North Sea countries mull wind energy strategy

Jun 06, 2016 12:00 AM

Nine countries that border the North Sea agreed Monday to build strong connections in order to facilitate offshore wind development, leaders said.

"Close regional cooperation and pooling together of energy sources will be essential to unlock the full potential of the North Sea resources at the lowest cost," Maros Sefcovic, a European commissioner in charge of energy issues, said Monday from Luxembourg

Eurostat, the European statistics office, said data from 2014, the last full year for which it published information, show the share of energy from renewable resources was 16 percent, about 89 percent above 2004 levels, the first year it started keeping records on renewables.

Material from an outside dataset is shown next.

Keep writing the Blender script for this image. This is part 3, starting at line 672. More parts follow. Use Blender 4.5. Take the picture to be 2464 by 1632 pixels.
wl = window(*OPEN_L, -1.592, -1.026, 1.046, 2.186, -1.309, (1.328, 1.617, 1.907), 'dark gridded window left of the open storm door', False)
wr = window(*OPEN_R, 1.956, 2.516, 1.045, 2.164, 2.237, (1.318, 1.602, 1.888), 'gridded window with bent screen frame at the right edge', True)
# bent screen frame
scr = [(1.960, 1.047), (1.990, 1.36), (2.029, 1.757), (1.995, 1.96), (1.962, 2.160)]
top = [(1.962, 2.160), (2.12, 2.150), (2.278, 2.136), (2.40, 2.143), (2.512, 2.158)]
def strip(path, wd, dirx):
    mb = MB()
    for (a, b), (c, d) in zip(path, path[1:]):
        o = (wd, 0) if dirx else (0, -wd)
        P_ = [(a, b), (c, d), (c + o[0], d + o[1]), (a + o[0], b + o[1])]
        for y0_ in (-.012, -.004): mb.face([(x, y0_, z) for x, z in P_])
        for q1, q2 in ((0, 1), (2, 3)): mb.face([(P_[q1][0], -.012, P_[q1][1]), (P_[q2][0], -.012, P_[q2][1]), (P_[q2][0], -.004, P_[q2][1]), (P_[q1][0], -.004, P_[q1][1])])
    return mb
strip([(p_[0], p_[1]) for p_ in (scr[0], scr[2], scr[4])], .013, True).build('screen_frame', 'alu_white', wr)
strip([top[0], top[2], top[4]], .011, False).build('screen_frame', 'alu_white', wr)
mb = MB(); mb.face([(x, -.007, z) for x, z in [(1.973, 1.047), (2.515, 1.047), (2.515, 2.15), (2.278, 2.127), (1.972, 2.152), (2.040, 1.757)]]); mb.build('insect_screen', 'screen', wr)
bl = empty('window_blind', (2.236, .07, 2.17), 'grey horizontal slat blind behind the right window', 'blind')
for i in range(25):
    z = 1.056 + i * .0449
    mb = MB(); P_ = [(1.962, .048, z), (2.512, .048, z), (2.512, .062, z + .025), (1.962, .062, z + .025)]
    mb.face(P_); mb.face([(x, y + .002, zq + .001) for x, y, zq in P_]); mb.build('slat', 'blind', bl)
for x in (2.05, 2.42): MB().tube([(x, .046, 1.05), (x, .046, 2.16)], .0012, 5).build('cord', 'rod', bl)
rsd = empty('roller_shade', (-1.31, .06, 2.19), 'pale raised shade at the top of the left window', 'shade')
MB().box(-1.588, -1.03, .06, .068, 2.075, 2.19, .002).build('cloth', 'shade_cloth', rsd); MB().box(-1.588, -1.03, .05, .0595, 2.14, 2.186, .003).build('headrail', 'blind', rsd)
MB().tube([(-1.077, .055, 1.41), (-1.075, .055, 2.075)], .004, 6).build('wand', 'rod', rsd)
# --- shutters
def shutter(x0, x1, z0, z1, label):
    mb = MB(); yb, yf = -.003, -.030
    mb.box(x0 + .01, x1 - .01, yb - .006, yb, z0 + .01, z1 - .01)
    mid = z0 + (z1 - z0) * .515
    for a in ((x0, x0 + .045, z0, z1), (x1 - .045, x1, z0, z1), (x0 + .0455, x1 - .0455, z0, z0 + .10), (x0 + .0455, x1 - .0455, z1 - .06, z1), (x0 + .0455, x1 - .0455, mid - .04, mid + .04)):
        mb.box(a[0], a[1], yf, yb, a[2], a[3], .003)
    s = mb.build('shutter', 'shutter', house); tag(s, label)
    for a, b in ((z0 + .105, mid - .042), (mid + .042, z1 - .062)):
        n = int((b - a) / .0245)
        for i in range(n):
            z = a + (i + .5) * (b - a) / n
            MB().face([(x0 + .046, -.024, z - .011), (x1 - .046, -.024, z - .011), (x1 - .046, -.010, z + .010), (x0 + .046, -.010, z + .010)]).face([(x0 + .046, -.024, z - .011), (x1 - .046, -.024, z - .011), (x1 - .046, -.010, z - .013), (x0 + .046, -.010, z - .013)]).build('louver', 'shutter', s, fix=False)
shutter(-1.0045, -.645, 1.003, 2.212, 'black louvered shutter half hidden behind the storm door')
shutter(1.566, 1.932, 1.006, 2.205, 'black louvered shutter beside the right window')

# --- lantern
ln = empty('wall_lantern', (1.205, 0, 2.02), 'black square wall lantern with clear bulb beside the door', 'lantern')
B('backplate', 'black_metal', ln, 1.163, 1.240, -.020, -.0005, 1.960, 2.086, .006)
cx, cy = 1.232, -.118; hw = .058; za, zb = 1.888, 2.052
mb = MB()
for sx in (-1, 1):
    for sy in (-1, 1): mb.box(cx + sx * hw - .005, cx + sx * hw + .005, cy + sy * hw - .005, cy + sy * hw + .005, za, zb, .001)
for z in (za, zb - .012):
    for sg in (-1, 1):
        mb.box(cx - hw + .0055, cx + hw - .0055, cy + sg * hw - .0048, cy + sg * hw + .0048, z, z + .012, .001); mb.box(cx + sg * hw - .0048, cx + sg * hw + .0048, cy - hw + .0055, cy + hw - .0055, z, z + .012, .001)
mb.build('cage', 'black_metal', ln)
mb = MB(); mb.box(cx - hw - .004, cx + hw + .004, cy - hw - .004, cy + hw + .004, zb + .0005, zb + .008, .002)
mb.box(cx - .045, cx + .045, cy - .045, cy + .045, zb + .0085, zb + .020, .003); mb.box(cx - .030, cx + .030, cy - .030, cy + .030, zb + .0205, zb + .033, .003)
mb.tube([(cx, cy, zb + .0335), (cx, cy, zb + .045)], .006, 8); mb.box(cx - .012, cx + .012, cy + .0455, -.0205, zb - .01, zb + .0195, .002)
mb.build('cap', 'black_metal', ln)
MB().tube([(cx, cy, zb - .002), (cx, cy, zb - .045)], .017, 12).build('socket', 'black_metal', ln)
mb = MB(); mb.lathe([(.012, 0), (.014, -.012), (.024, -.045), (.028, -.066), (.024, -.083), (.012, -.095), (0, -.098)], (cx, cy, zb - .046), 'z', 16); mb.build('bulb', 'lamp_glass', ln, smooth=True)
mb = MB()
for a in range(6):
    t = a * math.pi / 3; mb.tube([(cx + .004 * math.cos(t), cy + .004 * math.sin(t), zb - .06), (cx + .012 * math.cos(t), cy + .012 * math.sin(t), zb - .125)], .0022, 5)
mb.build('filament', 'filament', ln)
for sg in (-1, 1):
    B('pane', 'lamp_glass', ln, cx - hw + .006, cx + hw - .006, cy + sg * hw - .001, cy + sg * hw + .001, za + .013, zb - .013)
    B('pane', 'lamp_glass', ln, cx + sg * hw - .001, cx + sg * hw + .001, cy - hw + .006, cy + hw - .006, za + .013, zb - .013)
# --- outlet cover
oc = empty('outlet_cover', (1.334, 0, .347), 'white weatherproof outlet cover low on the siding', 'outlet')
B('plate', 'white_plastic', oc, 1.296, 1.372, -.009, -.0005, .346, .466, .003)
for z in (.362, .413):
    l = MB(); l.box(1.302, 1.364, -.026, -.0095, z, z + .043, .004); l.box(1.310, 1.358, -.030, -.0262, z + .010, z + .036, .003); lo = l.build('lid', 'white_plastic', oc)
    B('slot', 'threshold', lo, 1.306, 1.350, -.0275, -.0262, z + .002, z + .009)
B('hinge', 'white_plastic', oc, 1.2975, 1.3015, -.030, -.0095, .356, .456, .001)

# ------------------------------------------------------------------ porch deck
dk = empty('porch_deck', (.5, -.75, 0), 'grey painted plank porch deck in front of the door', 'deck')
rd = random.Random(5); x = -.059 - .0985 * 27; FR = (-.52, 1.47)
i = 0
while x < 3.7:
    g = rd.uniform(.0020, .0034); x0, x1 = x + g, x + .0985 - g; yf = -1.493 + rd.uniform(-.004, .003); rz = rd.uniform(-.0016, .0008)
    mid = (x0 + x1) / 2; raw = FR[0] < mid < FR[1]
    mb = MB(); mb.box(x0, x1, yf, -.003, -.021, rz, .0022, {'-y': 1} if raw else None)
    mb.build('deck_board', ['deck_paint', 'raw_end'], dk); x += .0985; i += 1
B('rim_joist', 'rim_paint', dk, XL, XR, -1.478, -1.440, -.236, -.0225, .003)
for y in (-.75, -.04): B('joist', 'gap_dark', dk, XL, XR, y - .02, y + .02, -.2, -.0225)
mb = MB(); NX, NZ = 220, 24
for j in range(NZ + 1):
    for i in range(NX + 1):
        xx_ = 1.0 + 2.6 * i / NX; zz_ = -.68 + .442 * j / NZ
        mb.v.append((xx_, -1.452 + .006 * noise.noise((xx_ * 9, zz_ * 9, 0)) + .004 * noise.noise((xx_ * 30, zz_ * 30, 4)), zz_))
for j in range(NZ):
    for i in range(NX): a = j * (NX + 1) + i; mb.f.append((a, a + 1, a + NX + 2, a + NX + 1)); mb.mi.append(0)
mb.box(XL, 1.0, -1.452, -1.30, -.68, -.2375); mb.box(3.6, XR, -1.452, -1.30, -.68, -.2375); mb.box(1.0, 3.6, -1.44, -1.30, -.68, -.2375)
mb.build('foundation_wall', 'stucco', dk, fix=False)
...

European member states are obligated to use renewable energy to meet 20 percent of their energy needs by the end of the decade. The IEA said the majority of the new wind-generated electricity occurred in European members of the Organization of Economic Cooperation and Development

Nine countries that share a border with the North Sea -- Belgium, Denmark, France, Germany, Ireland, Luxembourg, the Netherlands, Norway and Sweden – agreed Monday to improve infrastructure to support offshore wind.

In a recent report, the European Commission found better connectivity and coordination in the regional offshore wind market could lead to up to $5.8 billion in savings. Beyond a few percentage points worth of total electricity, the IEA said last week integrating more wind into the grid creates market complexities for power systems, which may hinge in part on the flexibility to adapt to wide swings in the balance between supply and demand.